Exercise goal> Output the lines that follow exactly as they are.

Recorded information>
════
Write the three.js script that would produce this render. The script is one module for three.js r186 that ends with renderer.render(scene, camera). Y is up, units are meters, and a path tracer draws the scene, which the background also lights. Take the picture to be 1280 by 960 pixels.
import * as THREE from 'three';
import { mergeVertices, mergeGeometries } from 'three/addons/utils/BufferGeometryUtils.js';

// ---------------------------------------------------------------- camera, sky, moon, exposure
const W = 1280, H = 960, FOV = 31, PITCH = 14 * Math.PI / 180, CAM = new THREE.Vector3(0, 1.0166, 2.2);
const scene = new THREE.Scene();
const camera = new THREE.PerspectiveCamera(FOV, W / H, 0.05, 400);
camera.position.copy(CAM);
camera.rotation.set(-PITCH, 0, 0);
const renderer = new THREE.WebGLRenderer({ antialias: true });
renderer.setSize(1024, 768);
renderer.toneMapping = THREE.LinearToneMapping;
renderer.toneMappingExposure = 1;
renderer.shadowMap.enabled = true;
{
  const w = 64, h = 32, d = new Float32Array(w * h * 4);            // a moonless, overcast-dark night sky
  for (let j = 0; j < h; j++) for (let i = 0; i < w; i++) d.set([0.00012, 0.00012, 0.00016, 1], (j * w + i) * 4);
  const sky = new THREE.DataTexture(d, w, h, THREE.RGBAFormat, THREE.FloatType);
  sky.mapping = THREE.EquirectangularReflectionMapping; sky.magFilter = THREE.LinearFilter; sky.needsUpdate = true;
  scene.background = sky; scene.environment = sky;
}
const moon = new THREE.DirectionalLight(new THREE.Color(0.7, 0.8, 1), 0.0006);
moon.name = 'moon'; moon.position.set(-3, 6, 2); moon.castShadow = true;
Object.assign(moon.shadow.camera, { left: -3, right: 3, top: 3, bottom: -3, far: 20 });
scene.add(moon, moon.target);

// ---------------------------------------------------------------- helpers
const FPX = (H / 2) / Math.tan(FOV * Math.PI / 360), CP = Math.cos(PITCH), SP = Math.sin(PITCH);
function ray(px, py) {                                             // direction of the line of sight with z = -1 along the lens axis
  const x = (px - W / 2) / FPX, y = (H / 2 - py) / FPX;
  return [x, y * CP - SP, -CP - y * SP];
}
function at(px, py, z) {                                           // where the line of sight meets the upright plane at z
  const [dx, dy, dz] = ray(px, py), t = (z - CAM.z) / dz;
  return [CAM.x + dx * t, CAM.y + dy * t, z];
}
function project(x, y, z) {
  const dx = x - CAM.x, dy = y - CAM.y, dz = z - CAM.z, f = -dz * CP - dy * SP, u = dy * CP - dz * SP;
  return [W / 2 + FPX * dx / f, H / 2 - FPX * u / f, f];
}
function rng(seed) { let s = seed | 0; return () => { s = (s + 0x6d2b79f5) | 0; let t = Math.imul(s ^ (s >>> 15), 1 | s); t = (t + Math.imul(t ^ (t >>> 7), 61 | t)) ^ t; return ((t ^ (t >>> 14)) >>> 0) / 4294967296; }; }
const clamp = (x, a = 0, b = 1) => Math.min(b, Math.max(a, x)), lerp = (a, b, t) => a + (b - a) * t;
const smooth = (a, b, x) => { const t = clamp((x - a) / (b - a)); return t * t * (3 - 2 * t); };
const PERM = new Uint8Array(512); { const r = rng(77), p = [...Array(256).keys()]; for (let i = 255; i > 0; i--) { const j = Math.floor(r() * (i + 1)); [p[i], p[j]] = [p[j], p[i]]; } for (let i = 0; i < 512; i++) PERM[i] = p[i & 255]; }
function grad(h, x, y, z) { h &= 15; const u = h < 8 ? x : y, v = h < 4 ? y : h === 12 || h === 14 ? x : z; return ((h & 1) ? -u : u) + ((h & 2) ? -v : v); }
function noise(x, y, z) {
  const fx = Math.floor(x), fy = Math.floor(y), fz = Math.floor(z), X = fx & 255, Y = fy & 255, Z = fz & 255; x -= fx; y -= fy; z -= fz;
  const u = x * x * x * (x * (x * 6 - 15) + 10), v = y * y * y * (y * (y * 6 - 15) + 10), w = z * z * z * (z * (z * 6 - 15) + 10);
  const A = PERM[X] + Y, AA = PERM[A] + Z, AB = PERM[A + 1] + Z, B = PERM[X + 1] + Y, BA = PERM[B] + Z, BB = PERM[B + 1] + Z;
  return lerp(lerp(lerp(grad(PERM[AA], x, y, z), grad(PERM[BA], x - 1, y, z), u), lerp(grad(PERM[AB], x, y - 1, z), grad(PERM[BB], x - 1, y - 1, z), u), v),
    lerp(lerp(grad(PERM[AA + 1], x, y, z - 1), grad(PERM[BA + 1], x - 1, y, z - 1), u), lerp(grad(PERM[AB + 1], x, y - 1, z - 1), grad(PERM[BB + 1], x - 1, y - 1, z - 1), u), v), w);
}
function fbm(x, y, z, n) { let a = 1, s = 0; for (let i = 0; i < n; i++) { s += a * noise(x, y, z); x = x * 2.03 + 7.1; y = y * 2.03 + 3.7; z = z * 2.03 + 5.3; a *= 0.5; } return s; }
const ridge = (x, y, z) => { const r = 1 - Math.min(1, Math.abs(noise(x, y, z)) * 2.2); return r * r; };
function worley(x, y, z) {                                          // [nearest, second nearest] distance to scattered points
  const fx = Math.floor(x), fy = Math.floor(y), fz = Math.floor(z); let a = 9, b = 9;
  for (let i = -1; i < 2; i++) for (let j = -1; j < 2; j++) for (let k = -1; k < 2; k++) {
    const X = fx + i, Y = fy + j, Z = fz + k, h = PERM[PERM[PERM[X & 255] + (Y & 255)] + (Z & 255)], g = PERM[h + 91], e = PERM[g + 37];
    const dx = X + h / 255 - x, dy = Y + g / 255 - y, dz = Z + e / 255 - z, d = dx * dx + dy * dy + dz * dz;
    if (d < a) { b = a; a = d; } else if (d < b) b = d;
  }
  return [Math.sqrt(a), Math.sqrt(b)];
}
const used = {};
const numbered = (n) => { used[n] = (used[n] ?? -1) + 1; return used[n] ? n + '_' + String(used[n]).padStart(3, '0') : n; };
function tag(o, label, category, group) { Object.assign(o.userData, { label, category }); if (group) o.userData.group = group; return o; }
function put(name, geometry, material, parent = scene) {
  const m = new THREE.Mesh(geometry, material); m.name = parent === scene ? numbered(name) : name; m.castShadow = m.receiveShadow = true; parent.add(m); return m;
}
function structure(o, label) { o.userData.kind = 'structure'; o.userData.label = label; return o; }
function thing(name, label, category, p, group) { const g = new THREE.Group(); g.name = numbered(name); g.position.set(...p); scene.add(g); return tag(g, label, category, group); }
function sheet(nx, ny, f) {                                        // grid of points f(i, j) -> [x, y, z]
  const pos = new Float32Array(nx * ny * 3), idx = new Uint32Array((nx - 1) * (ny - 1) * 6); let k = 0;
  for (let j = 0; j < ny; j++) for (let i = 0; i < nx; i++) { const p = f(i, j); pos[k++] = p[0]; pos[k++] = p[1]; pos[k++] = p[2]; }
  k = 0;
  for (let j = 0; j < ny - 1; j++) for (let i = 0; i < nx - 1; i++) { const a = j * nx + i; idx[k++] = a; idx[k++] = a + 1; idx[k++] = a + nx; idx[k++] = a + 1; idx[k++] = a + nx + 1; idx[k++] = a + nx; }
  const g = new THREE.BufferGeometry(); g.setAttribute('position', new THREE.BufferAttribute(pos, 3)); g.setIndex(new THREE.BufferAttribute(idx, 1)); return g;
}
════
Result below>
Write the three.js script that would produce this render. The script is one module for three.js r186 that ends with renderer.render(scene, camera). Y is up, units are meters, and a path tracer draws the scene, which the background also lights. Take the picture to be 1280 by 960 pixels.
import * as THREE from 'three';
import { mergeVertices, mergeGeometries } from 'three/addons/utils/BufferGeometryUtils.js';

// ---------------------------------------------------------------- camera, sky, moon, exposure
const W = 1280, H = 960, FOV = 31, PITCH = 14 * Math.PI / 180, CAM = new THREE.Vector3(0, 1.0166, 2.2);
const scene = new THREE.Scene();
const camera = new THREE.PerspectiveCamera(FOV, W / H, 0.05, 400);
camera.position.copy(CAM);
camera.rotation.set(-PITCH, 0, 0);
const renderer = new THREE.WebGLRenderer({ antialias: true });
renderer.setSize(1024, 768);
renderer.toneMapping = THREE.LinearToneMapping;
renderer.toneMappingExposure = 1;
renderer.shadowMap.enabled = true;
{
  const w = 64, h = 32, d = new Float32Array(w * h * 4);            // a moonless, overcast-dark night sky
  for (let j = 0; j < h; j++) for (let i = 0; i < w; i++) d.set([0.00012, 0.00012, 0.00016, 1], (j * w + i) * 4);
  const sky = new THREE.DataTexture(d, w, h, THREE.RGBAFormat, THREE.FloatType);
  sky.mapping = THREE.EquirectangularReflectionMapping; sky.magFilter = THREE.LinearFilter; sky.needsUpdate = true;
  scene.background = sky; scene.environment = sky;
}
const moon = new THREE.DirectionalLight(new THREE.Color(0.7, 0.8, 1), 0.0006);
moon.name = 'moon'; moon.position.set(-3, 6, 2); moon.castShadow = true;
Object.assign(moon.shadow.camera, { left: -3, right: 3, top: 3, bottom: -3, far: 20 });
scene.add(moon, moon.target);

// ---------------------------------------------------------------- helpers
const FPX = (H / 2) / Math.tan(FOV * Math.PI / 360), CP = Math.cos(PITCH), SP = Math.sin(PITCH);
function ray(px, py) {                                             // direction of the line of sight with z = -1 along the lens axis
  const x = (px - W / 2) / FPX, y = (H / 2 - py) / FPX;
  return [x, y * CP - SP, -CP - y * SP];
}
function at(px, py, z) {                                           // where the line of sight meets the upright plane at z
  const [dx, dy, dz] = ray(px, py), t = (z - CAM.z) / dz;
  return [CAM.x + dx * t, CAM.y + dy * t, z];
}
function project(x, y, z) {
  const dx = x - CAM.x, dy = y - CAM.y, dz = z - CAM.z, f = -dz * CP - dy * SP, u = dy * CP - dz * SP;
  return [W / 2 + FPX * dx / f, H / 2 - FPX * u / f, f];
}
function rng(seed) { let s = seed | 0; return () => { s = (s + 0x6d2b79f5) | 0; let t = Math.imul(s ^ (s >>> 15), 1 | s); t = (t + Math.imul(t ^ (t >>> 7), 61 | t)) ^ t; return ((t ^ (t >>> 14)) >>> 0) / 4294967296; }; }
const clamp = (x, a = 0, b = 1) => Math.min(b, Math.max(a, x)), lerp = (a, b, t) => a + (b - a) * t;
const smooth = (a, b, x) => { const t = clamp((x - a) / (b - a)); return t * t * (3 - 2 * t); };
const PERM = new Uint8Array(512); { const r = rng(77), p = [...Array(256).keys()]; for (let i = 255; i > 0; i--) { const j = Math.floor(r() * (i + 1)); [p[i], p[j]] = [p[j], p[i]]; } for (let i = 0; i < 512; i++) PERM[i] = p[i & 255]; }
function grad(h, x, y, z) { h &= 15; const u = h < 8 ? x : y, v = h < 4 ? y : h === 12 || h === 14 ? x : z; return ((h & 1) ? -u : u) + ((h & 2) ? -v : v); }
function noise(x, y, z) {
  const fx = Math.floor(x), fy = Math.floor(y), fz = Math.floor(z), X = fx & 255, Y = fy & 255, Z = fz & 255; x -= fx; y -= fy; z -= fz;
  const u = x * x * x * (x * (x * 6 - 15) + 10), v = y * y * y * (y * (y * 6 - 15) + 10), w = z * z * z * (z * (z * 6 - 15) + 10);
  const A = PERM[X] + Y, AA = PERM[A] + Z, AB = PERM[A + 1] + Z, B = PERM[X + 1] + Y, BA = PERM[B] + Z, BB = PERM[B + 1] + Z;
  return lerp(lerp(lerp(grad(PERM[AA], x, y, z), grad(PERM[BA], x - 1, y, z), u), lerp(grad(PERM[AB], x, y - 1, z), grad(PERM[BB], x - 1, y - 1, z), u), v),
    lerp(lerp(grad(PERM[AA + 1], x, y, z - 1), grad(PERM[BA + 1], x - 1, y, z - 1), u), lerp(grad(PERM[AB + 1], x, y - 1, z - 1), grad(PERM[BB + 1], x - 1, y - 1, z - 1), u), v), w);
}
function fbm(x, y, z, n) { let a = 1, s = 0; for (let i = 0; i < n; i++) { s += a * noise(x, y, z); x = x * 2.03 + 7.1; y = y * 2.03 + 3.7; z = z * 2.03 + 5.3; a *= 0.5; } return s; }
const ridge = (x, y, z) => { const r = 1 - Math.min(1, Math.abs(noise(x, y, z)) * 2.2); return r * r; };
function worley(x, y, z) {                                          // [nearest, second nearest] distance to scattered points
  const fx = Math.floor(x), fy = Math.floor(y), fz = Math.floor(z); let a = 9, b = 9;
  for (let i = -1; i < 2; i++) for (let j = -1; j < 2; j++) for (let k = -1; k < 2; k++) {
    const X = fx + i, Y = fy + j, Z = fz + k, h = PERM[PERM[PERM[X & 255] + (Y & 255)] + (Z & 255)], g = PERM[h + 91], e = PERM[g + 37];
    const dx = X + h / 255 - x, dy = Y + g / 255 - y, dz = Z + e / 255 - z, d = dx * dx + dy * dy + dz * dz;
    if (d < a) { b = a; a = d; } else if (d < b) b = d;
  }
  return [Math.sqrt(a), Math.sqrt(b)];
}
const used = {};
const numbered = (n) => { used[n] = (used[n] ?? -1) + 1; return used[n] ? n + '_' + String(used[n]).padStart(3, '0') : n; };
function tag(o, label, category, group) { Object.assign(o.userData, { label, category }); if (group) o.userData.group = group; return o; }
function put(name, geometry, material, parent = scene) {
  const m = new THREE.Mesh(geometry, material); m.name = parent === scene ? numbered(name) : name; m.castShadow = m.receiveShadow = true; parent.add(m); return m;
}
function structure(o, label) { o.userData.kind = 'structure'; o.userData.label = label; return o; }
function thing(name, label, category, p, group) { const g = new THREE.Group(); g.name = numbered(name); g.position.set(...p); scene.add(g); return tag(g, label, category, group); }
function sheet(nx, ny, f) {                                        // grid of points f(i, j) -> [x, y, z]
  const pos = new Float32Array(nx * ny * 3), idx = new Uint32Array((nx - 1) * (ny - 1) * 6); let k = 0;
  for (let j = 0; j < ny; j++) for (let i = 0; i < nx; i++) { const p = f(i, j); pos[k++] = p[0]; pos[k++] = p[1]; pos[k++] = p[2]; }
  k = 0;
  for (let j = 0; j < ny - 1; j++) for (let i = 0; i < nx - 1; i++) { const a = j * nx + i; idx[k++] = a; idx[k++] = a + 1; idx[k++] = a + nx; idx[k++] = a + 1; idx[k++] = a + nx + 1; idx[k++] = a + nx; }
  const g = new THREE.BufferGeometry(); g.setAttribute('position', new THREE.BufferAttribute(pos, 3)); g.setIndex(new THREE.BufferAttribute(idx, 1)); return g;
}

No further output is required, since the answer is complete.